───── Source excerpt
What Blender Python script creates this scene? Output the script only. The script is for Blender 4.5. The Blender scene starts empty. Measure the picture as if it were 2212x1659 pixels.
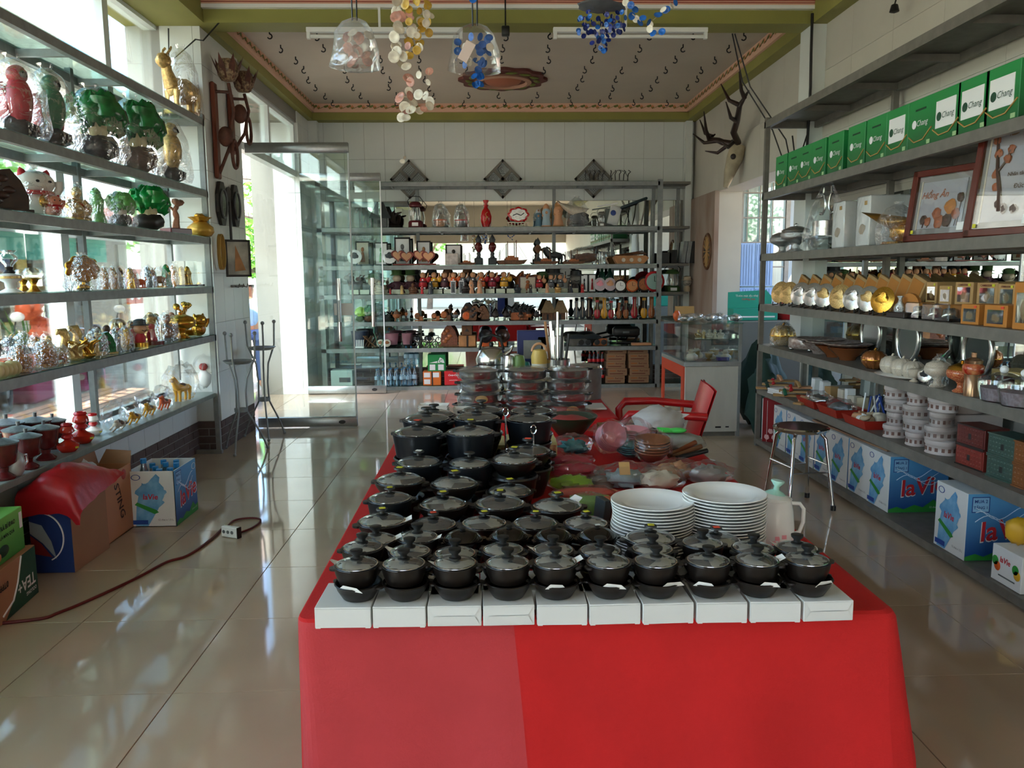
import bpy, bmesh, math, random
from mathutils import Vector, Matrix, Euler, noise
random.seed(11)
PI = math.pi
S = bpy.context.scene
COL = S.collection
# ---------------------------------------------------------------- camera, light, exposure
FPX, CX, CY, EYE = 1733.7, 1106.0, 829.5, 1.4126
YAW, PITCH, ROLL = 0.030403, 0.134127, -0.0075744
CR = (Matrix.Rotation(-YAW, 3, 'Z') @ Matrix.Rotation(PI/2 - PITCH, 3, 'X') @ Matrix.Rotation(ROLL, 3, 'Z'))
cd = bpy.data.cameras.new('camera'); cam = bpy.data.objects.new('camera', cd); COL.objects.link(cam)
cam.location = (0, 0, EYE); cam.rotation_euler = CR.to_euler()
cd.sensor_fit = 'HORIZONTAL'; cd.sensor_width = 36; cd.lens = 36*FPX/2212
cd.clip_start = 0.05; cd.clip_end = 300
S.camera = cam
w = bpy.data.worlds.new('sky'); S.world = w; w.use_nodes = True
nt = w.node_tree; bg = nt.nodes['Background']
sk = nt.nodes.new('ShaderNodeTexSky'); sk.sky_type = 'NISHITA'; sk.sun_disc = False
sk.sun_elevation = math.radians(52); sk.sun_rotation = math.radians(205); sk.dust_density = 2.5; sk.air_density = 1.0
nt.links.new(sk.outputs[0], bg.inputs[0]); bg.inputs[1].default_value = 0.55
sl = bpy.data.lights.new('sun', 'SUN'); sun = bpy.data.objects.new('sun', sl); COL.objects.link(sun)
sl.energy = 11.0; sl.angle = 0.01; sl.color = (1, .94, .86)
sun.rotation_euler = (math.radians(38), 0, math.radians(38))
S.view_settings.view_transform = 'Standard'; S.view_settings.look = 'None'
S.view_settings.gamma = 1; S.view_settings.use_curve_mapping = False
S.view_settings.exposure = 1.68

def project(p):
    v = CR.transposed() @ (Vector(p) - Vector((0, 0, EYE)))
    return CX + FPX*v.x/-v.z, CY - FPX*v.y/-v.z
def ray(px, py): return CR @ Vector(((px-CX)/FPX, -(py-CY)/FPX, -1))
def atX(px, py, X): d = ray(px, py); t = X/d.x; return Vector((X, d.y*t, EYE+d.z*t))
def atY(px, py, Y): d = ray(px, py); t = Y/d.y; return Vector((d.x*t, Y, EYE+d.z*t))
def atZ(px, py, Z): d = ray(px, py); t = (Z-EYE)/d.z; return Vector((d.x*t, d.y*t, Z))
def YX(px, X, Z):            # depth of the point at height Z on the plane x = X that is seen in column px
    Y = abs(X*FPX/(px-1055))
    for _ in range(6):
        e = project((X, Y, Z))[0]-px; g = project((X, Y*1.01, Z))[0]-px-e
        Y -= e/g*Y*.01
    return Y
def XY(px, Y, Z):
    X = (px-1055)*Y/FPX
    for _ in range(4): X -= (project((X, Y, Z))[0]-px)*Y/FPX
    return X
# ---------------------------------------------------------------- materials
def hx(c):
    if isinstance(c, str):
        c = c.lstrip('#'); c = [int(c[i:i+2], 16)/255 for i in (0, 2, 4)]
        c = [x/12.92 if x <= .04045 else ((x+.055)/1.055)**2.4 for x in c]
    return (c[0], c[1], c[2], 1)
MATS = {}
def mat(name, col, rough=.5, metal=0, var=0, vs=12, bump=0, bs=40, coat=0, spec=.5, alpha=1, trans=0, rnd=0, col2=None, stretch=None, em=0):
    if name in MATS: return MATS[name]
    m = bpy.data.materials.new(name); m.use_nodes = True; MATS[name] = m
    n = m.node_tree.nodes; l = m.node_tree.links; b = n['Principled BSDF']
    b.inputs['Base Color'].default_value = hx(col); b.inputs['Roughness'].default_value = rough
    b.inputs['Metallic'].default_value = metal; b.inputs['Coat Weight'].default_value = coat
    b.inputs['Specular IOR Level'].default_value = spec; b.inputs['Alpha'].default_value = alpha
    b.inputs['Transmission Weight'].default_value = trans
    if em: b.inputs['Emission Color'].default_value = hx(col); b.inputs['Emission Strength'].default_value = em
    vec = None
    if var or bump or col2:
        tc = n.new('ShaderNodeTexCoord'); vec = tc.outputs['Object']
        if stretch:
            mp = n.new('ShaderNodeMapping'); mp.inputs['Scale'].default_value = stretch
            l.new(vec, mp.inputs[0]); vec = mp.outputs[0]
    out = None
    if var or col2:
        nz = n.new('ShaderNodeTexNoise'); nz.inputs['Scale'].default_value = vs; nz.inputs['Detail'].default_value = 5
        l.new(vec, nz.inputs['Vector'])
        rp = n.new('ShaderNodeValToRGB'); l.new(nz.outputs[0], rp.inputs[0])
        c = hx(col); d = hx(col2) if col2 else tuple(min(1, x*(1-var)) for x in c[:3])+(1,)
        u = c if col2 else tuple(min(1, x*(1+var*.6)) for x in c[:3])+(1,)
        rp.color_ramp.elements[0].position = .36; rp.color_ramp.elements[1].position = .64
        rp.color_ramp.elements[0].color = d; rp.color_ramp.elements[1].color = u
        out = rp.outputs[0]; l.new(out, b.inputs['Base Color'])
    if rnd:
        oi = n.new('ShaderNodeObjectInfo'); hs = n.new('ShaderNodeHueSaturation')
        mr = n.new('ShaderNodeMapRange'); mr.inputs[3].default_value = 1-rnd; mr.inputs[4].default_value = 1+rnd
        l.new(oi.outputs['Random'], mr.inputs[0]); l.new(mr.outputs[0], hs.inputs['Value'])
        if out: l.new(out, hs.inputs['Color'])
        else: hs.inputs['Color'].default_value = hx(col)
        l.new(hs.outputs[0], b.inputs['Base Color'])
    if bump:
        nb = n.new('ShaderNodeTexNoise'); nb.inputs['Scale'].default_value = bs; nb.inputs['Detail'].default_value = 3
        l.new(vec, nb.inputs['Vector']); bp = n.new('ShaderNodeBump'); bp.inputs['Strength'].default_value = bump
        bp.inputs['Distance'].default_value = .02; l.new(nb.outputs[0], bp.inputs['Height']); l.new(bp.outputs[0], b.inputs['Normal'])
    return m
def clear(name, tint=(1, 1, 1), base=.04, edge=.75, bump=0, bs=25, rough=.02, milk=0):
    """thin clear sheet: see-through with a fresnel sheen; bump gives the creases of plastic film"""
    m = bpy.data.materials.new(name); m.use_nodes = True; MATS[name] = m
    n = m.node_tree.nodes; l = m.node_tree.links
    for x in list(n):
        if x.type == 'BSDF_PRINCIPLED': n.remove(x)
    o = [x for x in n if x.type == 'OUTPUT_MATERIAL'][0]
    t = n.new('ShaderNodeBsdfTransparent'); t.inputs[0].default_value = (*tint, 1)
    g = n.new('ShaderNodeBsdfGlossy'); g.inputs['Roughness'].default_value = rough; g.inputs[0].default_value = (1, 1, 1, 1)
    lw = n.new('ShaderNodeLayerWeight'); lw.inputs[0].default_value = .35
    mr = n.new('ShaderNodeMapRange'); mr.inputs[3].default_value = base; mr.inputs[4].default_value = edge
    mx = n.new('ShaderNodeMixShader'); l.new(lw.outputs['Fresnel'], mr.inputs[0]); l.new(mr.outputs[0], mx.inputs[0])
    l.new(t.outputs[0], mx.inputs[1]); l.new(g.outputs[0], mx.inputs[2])
    last = mx
    if bump:
        tc = n.new('ShaderNodeTexCoord'); nb = n.new('ShaderNodeTexNoise'); nb.inputs['Scale'].default_value = bs
        nb.inputs['Detail'].default_value = 2; nb.inputs['Distortion'].default_value = 1.5
        l.new(tc.outputs['Object'], nb.inputs['Vector'])
        bp = n.new('ShaderNodeBump'); bp.inputs['Strength'].default_value = bump; bp.inputs['Distance'].default_value = .03
        l.new(nb.outputs[0], bp.inputs['Height']); l.new(bp.outputs[0], g.inputs['Normal']); l.new(bp.outputs[0], lw.inputs['Normal'])
    if milk:
        d = n.new('ShaderNodeBsdfDiffuse'); d.inputs[0].default_value = (.8, .8, .8, 1)
        m2 = n.new('ShaderNodeMixShader'); m2.inputs[0].default_value = milk
        l.new(mx.outputs[0], m2.inputs[1]); l.new(d.outputs[0], m2.inputs[2]); last = m2
    l.new(last.outputs[0], o.inputs[0])
    return m
GLASS = clear('window_glass', (.90, .97, .95), .05, .6)
GLASSC = clear('clear_glass', (.95, .98, .97), .06, .7)
FILM = clear('plastic_film', (.97, .97, .97), .02, .40, bump=.7, bs=5, rough=.05, milk=.025)
FILMM = clear('milky_film', (.95, .95, .95), .08, .6, bump=.7, bs=7, rough=.1, milk=.16)
MIRROR = mat('mirror_silver', '#dfe6e3', .01, 1)
WALL = mat('wall_tile_glaze', '#dadfdc', .22, var=.04, vs=3)
WALLR = mat('wall_plaster', '#c2beb3', .55, var=.06, vs=2)
GROUT = mat('grout', '#8f8d86', .8)
FLOORT = mat('floor_tile_glaze', '#b5a28c', .06, var=.05, vs=2.2, rnd=.03)
FGROUT = mat('floor_grout', '#4b443c', .8)
BRICK = mat('dark_brick', '#5b4a44', .7, var=.2, vs=20, rnd=.15)
MORTAR = mat('mortar', '#a8a29a', .9)
OLIVE = mat('olive_paint', '#8d8a45', .6, var=.06, vs=3)
PINK = mat('pink_plaster', '#e0b49b', .7)
CEIL = mat('ceiling_paint', '#c2b8a8', .8, var=.05, vs=1.5)
ALU = mat('brushed_aluminium', '#aeb3b4', .35, .85, var=.06, vs=30)
ALUW = mat('white_aluminium', '#d9e0e0', .4, .1)
STEELP = mat('grey_shelf_steel', '#8d9190', .45, .35, var=.12, vs=18)
STEELD = mat('dark_shelf_steel', '#77736b', .5, .3, var=.12, vs=18)
SHELFG = clear('shelf_glass', (.72, .86, .82), .07, .6)
WHITE = mat('white_plain', '#e9e9e6', .5)
BLACK = mat('black_plain', '#141414', .45)
CHROME = mat('chrome', '#dcdcdc', .08, 1)
STAIN = mat('stainless', '#c9c9c9', .2, 1, bump=.05, bs=6)
GOLD = mat('gold', '#c9973c', .25, .9, var=.25, vs=30)
GOLDP = mat('pale_gold', '#c7a56a', .35, .6, var=.3, vs=25)
SILVER = mat('silver', '#c8c8c4', .25, .9, var=.2, vs=40)
REDG = mat('red_gloss', '#b3191c', .25)
REDM = mat('red_matte', '#b01c22', .6)
REDCL = mat('red_tablecloth', '#c21212', .85, var=.06, vs=5, bump=.12, bs=180)
REDCL2 = mat('faded_red_tablecloth', '#b83438', .85, var=.05, vs=5, bump=.12, bs=180)
WOODD = mat('dark_wood', '#3a1f16', .35, var=.3, vs=6, stretch=(1, 8, 1))
WOODM = mat('red_brown_wood', '#7a3f22', .4, var=.3, vs=8, stretch=(1, 1, 5))
WOODL = mat('tan_wood', '#b07a4a', .5, var=.25, vs=10)
KRAFT = mat('kraft_card', '#b08a58', .8, var=.06, vs=8)
KRAFTO = mat('orange_kraft_card', '#b8762f', .7, var=.08, vs=8)
CARD = mat('brown_cardboard', '#9c7658', .8, var=.06, vs=5)
CARDW = mat('white_card', '#d9d9d6', .7, var=.02, vs=4)
JADE = mat('jade_green', '#1d6b33', .25, var=.35, vs=9)
JADEL = mat('light_jade', '#5c9a4c', .3, var=.3, vs=9)
CREAM = mat('cream_jade', '#cfc59a', .35, var=.15, vs=8)
PINKP = mat('pink_plastic', '#df8f99', .4)
MAG = mat('magenta_plastic', '#c23a58', .4)
LIME = mat('lime_plastic', '#9ccf45', .4)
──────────
**Exercise instructions:**
Return nothing but the lines running from the start of the data to the line with "S.view_settings.exposure = 1.68", please, both ends included and no pictures.

**Right answer:**
What Blender Python script creates this scene? Output the script only. The script is for Blender 4.5. The Blender scene starts empty. Measure the picture as if it were 2212x1659 pixels.
import bpy, bmesh, math, random
from mathutils import Vector, Matrix, Euler, noise
random.seed(11)
PI = math.pi
S = bpy.context.scene
COL = S.collection
# ---------------------------------------------------------------- camera, light, exposure
FPX, CX, CY, EYE = 1733.7, 1106.0, 829.5, 1.4126
YAW, PITCH, ROLL = 0.030403, 0.134127, -0.0075744
CR = (Matrix.Rotation(-YAW, 3, 'Z') @ Matrix.Rotation(PI/2 - PITCH, 3, 'X') @ Matrix.Rotation(ROLL, 3, 'Z'))
cd = bpy.data.cameras.new('camera'); cam = bpy.data.objects.new('camera', cd); COL.objects.link(cam)
cam.location = (0, 0, EYE); cam.rotation_euler = CR.to_euler()
cd.sensor_fit = 'HORIZONTAL'; cd.sensor_width = 36; cd.lens = 36*FPX/2212
cd.clip_start = 0.05; cd.clip_end = 300
S.camera = cam
w = bpy.data.worlds.new('sky'); S.world = w; w.use_nodes = True
nt = w.node_tree; bg = nt.nodes['Background']
sk = nt.nodes.new('ShaderNodeTexSky'); sk.sky_type = 'NISHITA'; sk.sun_disc = False
sk.sun_elevation = math.radians(52); sk.sun_rotation = math.radians(205); sk.dust_density = 2.5; sk.air_density = 1.0
nt.links.new(sk.outputs[0], bg.inputs[0]); bg.inputs[1].default_value = 0.55
sl = bpy.data.lights.new('sun', 'SUN'); sun = bpy.data.objects.new('sun', sl); COL.objects.link(sun)
sl.energy = 11.0; sl.angle = 0.01; sl.color = (1, .94, .86)
sun.rotation_euler = (math.radians(38), 0, math.radians(38))
S.view_settings.view_transform = 'Standard'; S.view_settings.look = 'None'
S.view_settings.gamma = 1; S.view_settings.use_curve_mapping = False
S.view_settings.exposure = 1.68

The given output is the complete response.